The Judas Kiss

The Judas Kiss
By David Hare. Red Line Productions. The Old Fitz Theatre. February 15 – March 11, 2017

David Hare is such a master playwright in his sublime ability to blend ideas and philosophical debate into the flesh and blood of real characters.  The Judas Kiss is a deeply moving and thoughtful rendition of the night Oscar Wilde refuses to run from his imprisonment and, in the second act, some years later in Naples, how he negotiates his ruin.

Director Iain Sinclair shows a sharp eye for this emotional and intellectual storytelling, its big themes compacted onto the Old Fitz’s pocket stage.  Jonathan Hindmarsh’s over-dressed clutter of a Victorian hotel room becomes cloyingly claustrophobic as Wilde’s fearful fate gathers outside.  The contrasting stark staging of the all-white second act spotlights the isolated Wilde and his relationships now stripped bare, with Alexander Berlage’s lighting artfully supporting transitions in time.

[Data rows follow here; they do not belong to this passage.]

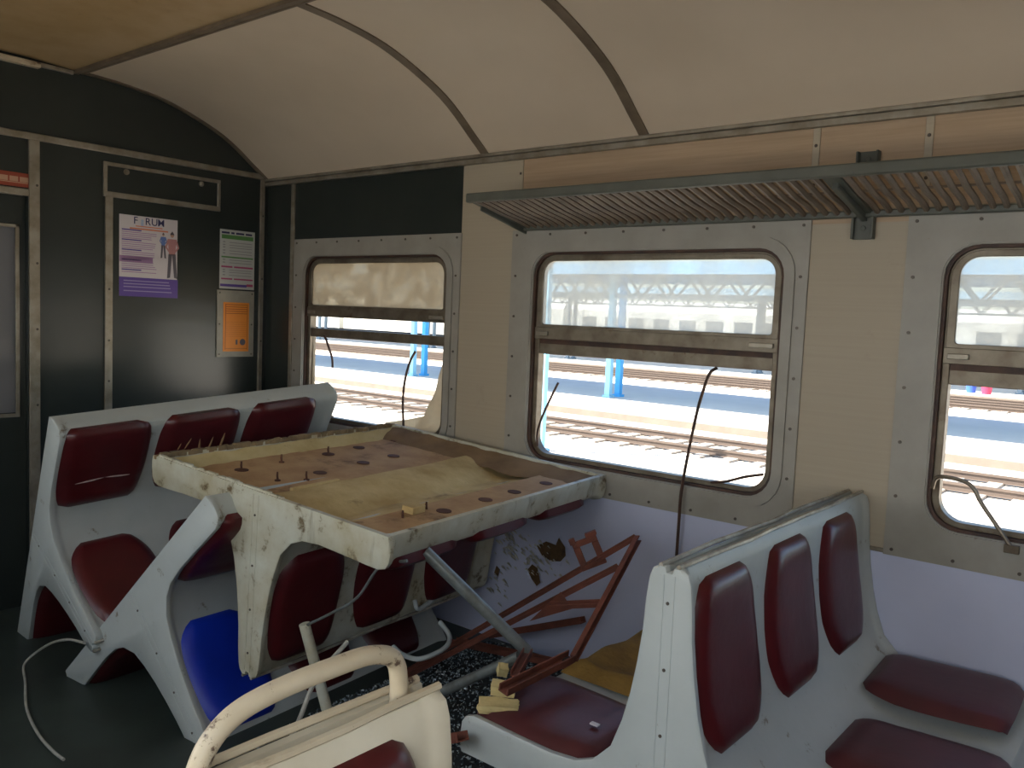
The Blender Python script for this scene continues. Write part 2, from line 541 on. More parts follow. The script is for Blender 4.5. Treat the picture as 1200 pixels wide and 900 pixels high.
def window(n, px0, px1, x0, x1, side=0, y=0.0, gl=M_GL, gap=0.0, lower_glass=False):
    w_ = structure(empty('window_%d' % n, ((x0+x1)/2, y, 0.73)))
    cx = (x0+x1)/2
    sg = 1 if side == 0 else -1       # which way is outside
    def R(a, b, c, d_, r, rb=None):
        return [(p[0]-cx, p[1]-0.73) for p in rrect(a, b, c, d_, r, rb=rb)]
    PZ0, PZ1 = 0.735, 1.818
    inner = rrect(x0, x1, 0.84, 1.728, 0.10)
    outer = plate_outer(px0, px1, PZ0, PZ1, inner)
    L_ = lambda pts: [(p[0]-cx, p[1]-0.73) for p in pts]
    mb = MB()
    ring(mb, L_(outer), L_(inner), -0.008*sg, 0.0005*sg)
    # raised step round the opening
    ring(mb, R(x0-0.035, x1+0.035, 0.805, 1.763, 0.13), L_(inner), -0.016*sg, -0.008*sg)
    ring(mb, L_(inner), R(x0+0.004, x1-0.004, 0.844, 1.724, 0.097), -0.010*sg, 0.03*sg)
    nx = 7
    for i in range(nx+1):
        for zz in (PZ0+0.02, PZ1-0.02):
            mb.disc((px0+0.025+(px1-px0-0.05)*i/nx-cx, -0.008*sg, zz-0.73), (0, -sg, 0), 0.0055, 0.003, 8, 1)
    for i in range(1, 6):
        for xx in (px0+0.025, px1-0.025):
            mb.disc((xx-cx, -0.008*sg, PZ0+0.02+(PZ1-PZ0-0.04)*i/6-0.73), (0, -sg, 0), 0.0055, 0.003, 8, 1)
    mb.build('window_frame', [M_FRAME, M_SCREW], w_)
    mb = MB()
    ring(mb, R(x0+0.002, x1-0.002, 0.842, 1.726, 0.099), R(x0+0.014, x1-0.014, 0.854, 1.714, 0.09), 0.0*sg, 0.03*sg)
    mb.build('gasket', M_RUB, w_)
    mb = MB()
    ring(mb, R(x0+0.014, x1-0.014, 0.854, 1.714, 0.09), R(x0+0.036, x1-0.036, 0.872, 1.694, 0.07), 0.014*sg, 0.055*sg)
    mb.box(x0+0.03-cx, x1-0.03-cx, min(0.02*sg, 0.05*sg), max(0.02*sg, 0.05*sg), 1.296-0.73, 1.342-0.73)
    mb.build('lower_sash_frame', M_SASH, w_, bevel=0.002)
    mb = MB()
    zb = 1.36+gap
    mb.box(x0+0.016-cx, x1-0.016-cx, min(0.006*sg, 0.035*sg), max(0.006*sg, 0.035*sg), zb-0.73, zb+0.05-0.73)
    mb.box(x0+0.03-cx, x0+0.09-cx, min(0.0, -0.004*sg), max(0.006*sg, 0), zb+0.015-0.73, zb+0.032-0.73, 1)
    mb.box(x1-0.12-cx, x1-0.03-cx, min(0.0, -0.004*sg), max(0.006*sg, 0), zb+0.015-0.73, zb+0.032-0.73, 1)
    ring(mb, R(x0+0.02, x1-0.02, zb+0.045, 1.708, 0.085, 0.01), R(x0+0.044, x1-0.044, zb+0.062, 1.688, 0.055, 0.012), 0.012*sg, 0.03*sg)
    mb.build('upper_sash_frame', [M_SASH, M_ALU], w_, bevel=0.002)
    gb = R(x0+0.04, x1-0.04, zb+0.055, 1.692, 0.055, 0.01)
    m_ = len(gb)
    v = [(a, 0.02*sg, b) for a, b in gb] + [(a, 0.025*sg, b) for a, b in gb]
    f = [tuple(range(m_)), tuple(range(2*m_-1, m_-1, -1))] + [(i, (i+1) % m_, m_+(i+1) % m_, m_+i) for i in range(m_)]
    obj('upper_pane', v, f, gl, w_, smooth=False)
    if not gap:
        MB().box(x0+0.02-cx, x1-0.02-cx, min(0.02*sg, 0.04*sg), max(0.02*sg, 0.04*sg), 1.34-0.73, 1.362-0.73).build('meeting_seal', M_RUB, w_)
    if lower_glass:
        MB().box(x0+0.034-cx, x1-0.034-cx, 0.03*sg-0.002, 0.03*sg+0.002, 0.87-0.73, 1.30-0.73).build('lower_pane', gl, w_, smooth=False)
    return w_
w1 = window(1, 0.262, 1.505, 0.355, 1.43, gl=M_GLF, gap=0.045)
w2 = window(2, 1.808, 3.108, 1.925, 3.03)
w3 = window(3, 3.415, 4.72, 3.525, 4.63)
window(4, 5.01, 6.32, 5.125, 6.23)
for i, (x0, x1) in enumerate(WR):
    window(5+i, x0-0.1, x1+0.1, x0, x1, side=1, y=YB, lower_glass=True)
# broken glass still hanging in the first window
def shard(pts, y, m=M_GLF):
    n = len(pts)
    v = [(a, y, b) for a, b in pts] + [(a, y+0.004, b) for a, b in pts]
    f = [tuple(range(n)), tuple(range(2*n-1, n-1, -1))] + [(i, (i+1) % n, n+(i+1) % n, n+i) for i in range(n)]
    return v, f
v, f = shard([(0.50, 0.56), (0.49, 0.50), (0.46, 0.42), (0.44, 0.34), (0.40, 0.28), (0.37, 0.22), (0.25, 0.19), (0.10, 0.16), (0.10, 0.14), (0.50, 0.14)], 0.034)
obj('broken_lower_pane', v, f, M_GLF, w1, smooth=False)
v, f = shard([(-0.50, 0.56), (-0.49, 0.40), (-0.48, 0.28), (-0.46, 0.2), (-0.35, 0.16), (-0.3, 0.14), (-0.50, 0.14)], 0.034)
obj('broken_lower_pane', v, f, M_GLF, w1, smooth=False)

# ------------------------------------------------------------------ luggage rack
rk = tag(empty('luggage_rack', (3.4, 0, 1.86)), 'long grey-green metal luggage rack with brown slats above the windows', 'luggage rack')
RX0, RX1 = 1.87, 5.3
def rx(x):
    return x-3.4
MB().beam((rx(RX0), -0.37, 0.045), (rx(RX1), -0.37, 0.045), 0.028, 0.036).build('front_rail', M_RACK, rk, bevel=0.006)
MB().beam((rx(RX0), -0.018, -0.035), (rx(RX1), -0.018, -0.035), 0.026, 0.022).build('wall_rail', M_RACK, rk, bevel=0.004)
for a, b in ((RX0+0.02, 3.255), (3.305, RX1)):
    mb = MB()
    n = int((b-a)/0.036)
    for i in range(n):
        xx = rx(a+0.02+(b-a-0.04)*i/(n-1))
        pts = curve([(xx, -0.02, -0.032), (xx+0.001, -0.10, -0.012), (xx-0.001, -0.20, 0.004), (xx+0.001, -0.29, 0.022), (xx, -0.36, 0.036)], 3)
        mb.tube(pts, 0.0098, 6)
    mb.beam((rx(a), -0.19, 0.012), (rx(b), -0.19, 0.012), 0.012, 0.006)
    mb.build('slat_panel', M_SLAT, rk)
def rack_arm(xx, wide):
    mb = MB()
    mb.beam((xx, -0.0, -0.03), (xx, -0.375, 0.05), wide, 0.022)
    mb.beam((xx, -0.0, -0.045), (xx, -0.30, 0.02), wide*0.35, 0.03)
    mb.build('support_arm', M_RACK, rk, bevel=0.003)
rack_arm(rx(RX0+0.01), 0.03)
rack_arm(rx(3.28), 0.055)
rack_arm(rx(4.75), 0.055)
for xx, a, b in ((3.28, -0.115, -0.045), (3.28, 0.115, 0.165), (1.868, 0.065, 0.115), (4.75, -0.115, -0.045)):
    ww = 0.035 if xx > 2 else 0.02
    mb = MB().box(rx(xx)-ww, rx(xx)+ww, -0.012, 0, a, b)
    mb.box(rx(xx)-ww, rx(xx)-ww+0.008, -0.03, -0.012, a, b).box(rx(xx)+ww-0.008, rx(xx)+ww, -0.03, -0.012, a, b)
    mb.disc((rx(xx), -0.012, (a+b)/2), (0, -1, 0), 0.009, 0.006, 8)
    mb.build('wall_bracket', M_RACK, rk, bevel=0.002)

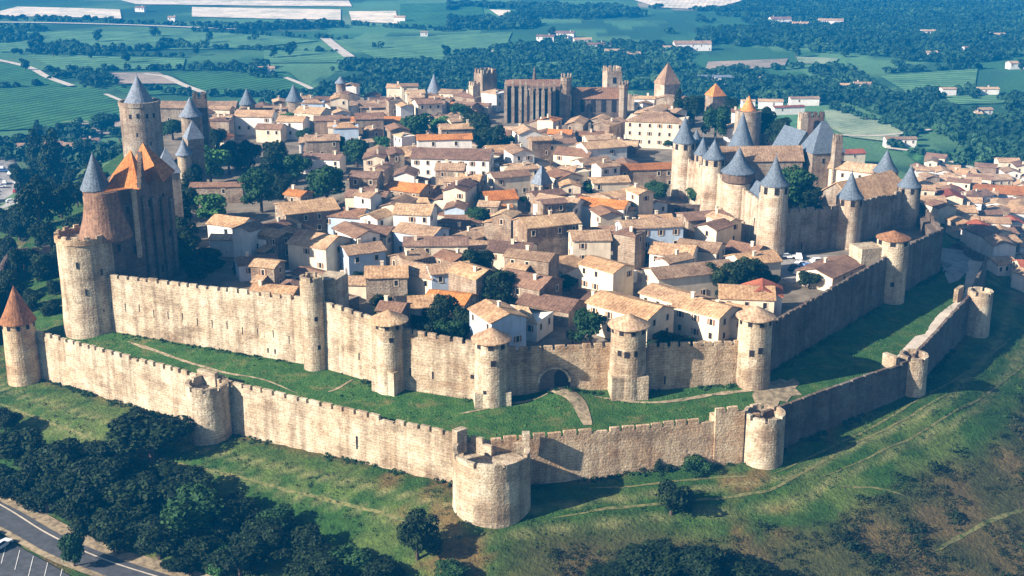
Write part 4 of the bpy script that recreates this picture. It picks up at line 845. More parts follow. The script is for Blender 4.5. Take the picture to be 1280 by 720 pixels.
EXC = [(600, 332, 22), (625, 360, 24), (565, 400, 30), (598, 405, 16), (738, 412, 26), (700, 416, 34), (660, 425, 26), (770, 425, 20), (225, 255, 36), (925, 348, 48), (1005, 338, 48), (325, 240, 44), (410, 235, 40), (265, 205, 44), (345, 200, 40), (268, 262, 34), (300, 175, 24), (385, 160, 12), (450, 200, 14), (600, 165, 26), (612, 150, 20), (525, 158, 24), (435, 195, 24), (600, 272, 18),
       (850, 250, 28), (865, 290, 20), (355, 160, 0), (225, 290, 60), (250, 330, 60), (470, 380, 26), (425, 330, 12), (540, 265, 16), (825, 235, 18), (650, 250, 12), (880, 150, 30), (560, 250, 10), (1015, 352, 36), (480, 180, 18), (215, 240, 40), (180, 180, 60), (700, 345, 12), (745, 300, 10), (1060, 322, 30), (1040, 296, 26), (1085, 300, 22)]
INs = inset(INN, 6.5); INb = inset(INN, 9)
TAKEN += [rect(xat(705, 478), 478, 58, 26, 0), rect(xat(765, 490), 490, 14, 12, 0), rect(8.7, 338, 6, 6, 0.7), rect(xat(178, 367), 367, 15, 15, 0)]
tries = 0; made = 0
walls_ = [pc] * 6 + [pw] * 5 + [hs] * 6 + [pb_] * 1; roofs_ = [tn] * 12 + [br] * 6 + [og] * 1 + ['slate_grey'] * 0
while tries < 22000 and made < 222:
    tries += 1; cx = RH.uniform(-125, 112); cy = RH.uniform(222, 520)
    if not inside(INs, np.array([cx]), np.array([cy]))[0] or inside(CASTLE, np.array([cx]), np.array([cy]))[0]: continue
    px, py = proj(cx, cy, 3)
    if any(math.hypot(px - a, (py - b - 9) * 1.25) < r + 5 for a, b, r in EXC): continue
    big = tries < 2500; L = RH.uniform(8, 12.5) if big else RH.uniform(5, 8.5); W_ = RH.uniform(6, 8.5) if big else RH.uniform(4.5, 6.8)
    base = -0.75 if (px > 740 and py > 300) else (-0.15 + 0.5 * math.sin(cx * 0.03 + cy * 0.021)); rot = base + RH.choice((0, 0, math.pi / 2, -math.pi / 2, math.pi)) + RH.uniform(-.3, .3)
    if 622 < px < 800 and cy > 446: continue
    q = rect(cx, cy, L - 0.2, W_ - 0.2, rot)
    if any(abs(q[0][0] - k[0][0]) < 45 and abs(q[0][1] - k[0][1]) < 45 and overlap(q, k) for k in TAKEN): continue
    if not all(inside(INs, np.array([a]), np.array([b]))[0] for a, b in q): continue
    h = RH.choice((2.8, 3.6, 4.5, 5.2, 6.0, 6.8, 7.6, 8.8)) * (0.8 if py > 370 else 1.0)
    house(cx, cy, L, W_, 1.0, h, rot, RH.choice(walls_), RH.choice(roofs_), detail=cy < 400, hip=1.0 if RH.random() < 0.12 else 0); made += 1
print('city houses', made)
# lower town beyond the right end of the walls
LT = [(1128, 232), (1150, 205), (1182, 198), (1215, 214), (1262, 205), (1300, 210), (1330, 350), (1270, 352), (1235, 325), (1196, 308), (1172, 282), (1146, 262)]
low = [(1200, 226, 16, 10, 5, -20, pw, tn), (1218, 243, 12, 9, 5, 30, pw, br), (1255, 238, 24, 12, 5, -12, pw, og), (1240, 222, 14, 9, 5, 10, pc, tn), (1196, 262, 11, 8, 5, 0, pc, tn), (1268, 262, 16, 9, 5, -5, pw, tn), (1060, 190, 14, 7, 5, 10, pc, rd), (1300, 250, 20, 9, 5, 5, pw, tn)]
for px, py, L, W_, h, r, wm, rm in low:
    x, y = ground_at(px, py, h); house(x, y, L, W_, hz(x, y), h, math.radians(r), wm, rm, group='houses of the lower town', detail=False)
MANY = MB(); tries = made = 0
while tries < 16000 and made < 165:
    tries += 1; px = RH.uniform(1120, 1330); py = RH.uniform(195, 350)
    if not inside(LT, np.array([px]), np.array([py]))[0]: continue
    x, y = ground_at(px, py, 4); L = RH.uniform(6, 10); W_ = RH.uniform(5, 7.5); rot = 0.4 * math.sin(x * .02) + RH.choice((0, math.pi / 2)) + RH.uniform(-.3, .3); q = rect(x, y, L + .1, W_ + .1, rot)
    if dist_poly(OUT, np.array([x]), np.array([y]))[0][0] < 14: continue
    if any(abs(q[0][0] - k[0][0]) < 45 and abs(q[0][1] - k[0][1]) < 45 and overlap(q, k) for k in TAKEN): continue
    h = RH.choice((3.5, 4.5, 5.5, 6.5)); made += 1; wi = RH.choice((0, 0, 1, 1, 2)); ri = RH.choice((3, 3, 3, 3, 4, 4, 3, 5))
    if made <= 24: house(x, y, L, W_, hz(x, y), h, rot, [pc, pw, hs][wi], [tn, br, rd][ri - 3], group='houses of the lower town', detail=False); continue
    TAKEN.append(q); zg = hz(x, y); rh = W_ / 2 * .32; hb = MB(); a_, b_ = L / 2, W_ / 2
    hb.add([(-a_, -b_, -2), (a_, -b_, -2), (a_, b_, -2), (-a_, b_, -2), (-a_, -b_, h), (a_, -b_, h), (a_, b_, h), (-a_, b_, h), (-a_, 0, h + rh - 0.08), (a_, 0, h + rh - 0.08)], [(3, 2, 1, 0), (0, 1, 5, 4), (2, 3, 7, 6), (1, 2, 6, 9, 5), (3, 0, 4, 8, 7)], wi)
    rm_ = roof_mesh(L, W_, h, rh, 0, 0.35, R=RH); hb.add(rm_.v, rm_.f, ri)
    for i in range(3):
        if RH.random() < .6: hb.box(-a_ + L * (i + .5) / 3, -b_ + .1, h - 2.2, h - 1.0, .8, .3, 0, 6); hb.box(a_ - .1, -b_ + W_ * (i + .5) / 3, h - 2.2, h - 1.0, .3, .8, 0, 6)
    c_, s_ = math.cos(rot), math.sin(rot); o0 = len(MANY.v); MANY.v += [(x + u * c_ - v * s_, y + u * s_ + v * c_, zg + w_) for u, v, w_ in hb.v]; MANY.f += [tuple(i + o0 for i in f) for f in hb.f]; MANY.m += hb.m
o = MANY.build('houses', [pc, pw, hs, tn, br, rd, 'opening']); tag(o, 'crowded small white walled houses of the lower town beyond the right end of the walls', kind='stuff')
print('lower town', made)
# villas, farms and sheds out in the country
for px, py, wpx, rm, asp in [(20, 182, 24, br, .5), (62, 180, 34, br, .4), (96, 182, 30, tn, .5), (112, 176, 24, br, .6), (333, 86, 20, tn, .6), (682, 46, 22, br, .5), (705, 42, 26, br, .5), (728, 50, 22, tn, .5), (748, 56, 30, br, .4), (768, 64, 24, tn, .5), (790, 68, 20, tn, .5),
      (865, 57, 46, tn, .35), (838, 60, 18, tn, .6), (975, 26, 26, br, .5), (1000, 30, 20, tn, .5), (1038, 28, 30, tn, .4), (1160, 39, 18, tn, .5), (1243, 44, 24, tn, .4), (1275, 50, 14, br, .6), (1270, 80, 22, tn, .5), (1080, 106, 26, tn, .5), (1056, 107, 12, tn, .6),
      (1234, 112, 26, tn, .4), (1230, 137, 18, tn, .6), (1222, 142, 8, tn, .7), (963, 128, 30, tn, .5), (1005, 124, 36, tn, .3), (985, 134, 40, rd, .25), (905, 97, 24, 'slate_grey', .5), (884, 96, 30, 'slate_grey', .3), (955, 98, 10, tn, .7), (1125, 174, 38, tn, .2), (530, 41, 9, tn, .7),
      (215, 22, 9, tn, .8), (176, 10, 12, br, .7), (500, 22, 14, tn, .6), (1164, 66, 14, tn, .5), (935, 128, 16, tn, .6), (550, 103, 12, tn, .6), (1185, 112, 18, tn, .5), (1210, 60, 12, br, .6)]:
    x, y = ground_at(px, py, 4); m_ = 1 / pxm(y, -30); L = wpx * m_; W_ = max(5, L * asp); W_ = min(W_, 18); h = 4.5 if L < 20 else 6
    house(x, y, L, W_, hz(x, y), h, RH.uniform(-.2, .2), pw, rm, hip=0, group='villas and farms in the country', noun='villa', name='villa', detail=False)

# ------------------------------------------------------------------ fields, tracks and woods of the plain
def gpoly(pts, dens=3):
    out = []
    for i in range(len(pts)):
        a = ground_at(*pts[i]); b = ground_at(*pts[(i + 1) % len(pts)])
        for k in range(dens): out.append((a[0] + (b[0] - a[0]) * k / dens, a[1] + (b[1] - a[1]) * k / dens))
    return out
FIELDS = [('vine', [(-60, 116), (60, 109), (120, 113), (155, 130), (150, 150), (90, 160), (-60, 168)], 'big green vineyard filling the left edge beyond the walls'),
  ('vine', [(-60, 72), (30, 84), (84, 109), (-60, 111)], 'green vineyard wedge above the big one at the left edge'), ('vine_b', [(32, 70), (232, 74), (228, 88), (76, 90)], 'light green field band above the keep tower'),
  ('fallow', [(106, 93), (198, 92), (226, 107), (132, 106)], 'grey brown ploughed field behind the keep tower'), ('vine', [(212, 93), (360, 91), (392, 121), (262, 120)], 'dark green vineyard right of the keep tower'),
  ('vine', [(140, 109), (228, 109), (245, 119), (160, 121)], 'narrow green vineyard behind the blue grey cone'),
  ('stubble', [(0, 15), (22, 9), (150, 13), (152, 24), (0, 21)], 'pale stubble field at the top left'), ('stubble', [(240, 10), (426, 13), (426, 26), (240, 22)], 'long pale stubble field at the top'),
  ('stubble', [(436, 15), (495, 15), (497, 31), (440, 28)], 'bright rectangular stubble field at the top'), ('stubble', [(150, 1), (436, 2), (440, 9), (170, 6)], 'farthest pale strip field at the top'), ('stubble', [(612, 13), (637, 14), (662, 33), (642, 34)], 'bright leaning strip field at the top middle'),
  ('stubble', [(770, -6), (950, -6), (905, 8), (862, 12), (822, 10)], 'very bright pale hillside field at the top right'), ('stubble', [(1122, 6), (1160, -2), (1250, -2), (1205, 8)], 'pale hilltop field at the far top right'),
  ('vine_b', [(415, 50), (640, 41), (622, 80), (600, 86), (470, 74)], 'broad pale green field behind the square tower'), ('vine_b', [(0, 40), (300, 42), (400, 52), (300, 62), (0, 66)], 'broad green field below the cream road'), ('vine_b', [(330, 64), (420, 60), (440, 80), (330, 80)], 'green field left of the short pale lane'),
  ('fallow', [(885, 79), (985, 75), (980, 85), (880, 92)], 'brownish field right of the orange roofed tower'), ('meadow', [(995, 73), (1048, 75), (1043, 82), (998, 81)], 'small pale meadow above the white sheds'), ('vine_b', [(1100, 97), (1222, 88), (1218, 112), (1136, 119)], 'green field at the right among woods'),
  ('meadow', [(1030, 139), (1075, 142), (1132, 166), (1112, 179), (1062, 173), (1034, 160)], 'pale sloping meadow right of the blue roofed keep'), ('vine', [(1112, 184), (1180, 190), (1245, 206), (1232, 216), (1150, 206)], 'dark green field below the road at the right'), ('vine_b', [(1180, 122), (1280, 118), (1280, 130), (1190, 133)], 'green strip field at the right edge'),
  ('vine', [(500, 6), (600, 4), (610, 34), (500, 36)], 'far green field between two bright strips'), ('fallow', [(78, 154), (150, 151), (156, 171), (108, 168)], 'tan yard beside the low farm sheds'), ('vine_b', [(490, 88), (545, 88), (540, 100), (492, 102)], 'small light green field left of the cone turret')]
for m_, pts, lb in FIELDS:
    gp = gpoly(pts); st = max(8.0, (max(p[0] for p in gp) - min(p[0] for p in gp)) / 40); sheet('field', gp, hterr, m_, st, lb, lift=0.8)
for pts, wd, lb in [([(-40, 70), (30, 84), (60, 98), (90, 110)], 5, 'pale farm track between the two left vineyards'), ([(0, 29), (100, 31), (200, 34), (300, 38)], 7, 'long cream road at the top left'), ([(180, 94), (205, 97), (228, 108), (256, 119)], 5, 'pale lane behind the keep tower'),
      ([(404, 47), (420, 60), (437, 73)], 9, 'short pale lane at the top middle'), ([(598, 82), (612, 70), (640, 58)], 9, 'curving pale road above the square tower'), ([(1108, 187), (1150, 192), (1195, 206), (1290, 236)], 4, 'pale road running to the right edge'), ([(356, 99), (380, 108), (400, 120)], 4, 'pale track behind the far rampart'),
      ([(132, 120), (156, 130)], 3, 'short yellow track by the keep tower'), ([(1078, 113), (1100, 118), (1135, 131)], 5, 'track below the white villa'), ([(1040, 170), (1100, 172), (1190, 160)], 3, 'country lane behind the castle')]:
    gp = [ground_at(*p) for p in pts]; ribbon('country_road', gp, wd, hterr, 'dust', lb, lift=1.0, step=12)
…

Challenging all moral cant and hypocrisy, Josh Quong Tart is engaging, and almost muscular as Wilde, infatuated with the brattish Bosie, committed to his rebel destiny but not always emotionally enlightening as to why.  At the play’s Belvoir premiere in 1999, the late Bille Brown’s memorable Wilde was more sentimental, more foppish in handling Hare’s fine display of Wildean wit.

Young Hayden Maher gets the blind egocentricity and shouting petulance of Lord Alfred (Bosie) but the star of this trio is Simon London as Wilde’s first lover, now devoted if priggish friend, Robbie Ross.  London is true at every moment.

The three are ably supported by Robert Alexander, Hannah Raven and notably Luke Fewster playing the louche staff of Wilde’s favourite hotel, and the naked David Soncin later adds more risqué authenticity as Bosie’s Italian pick-up.   While the start is oddly uncertain, this is compelling theatre.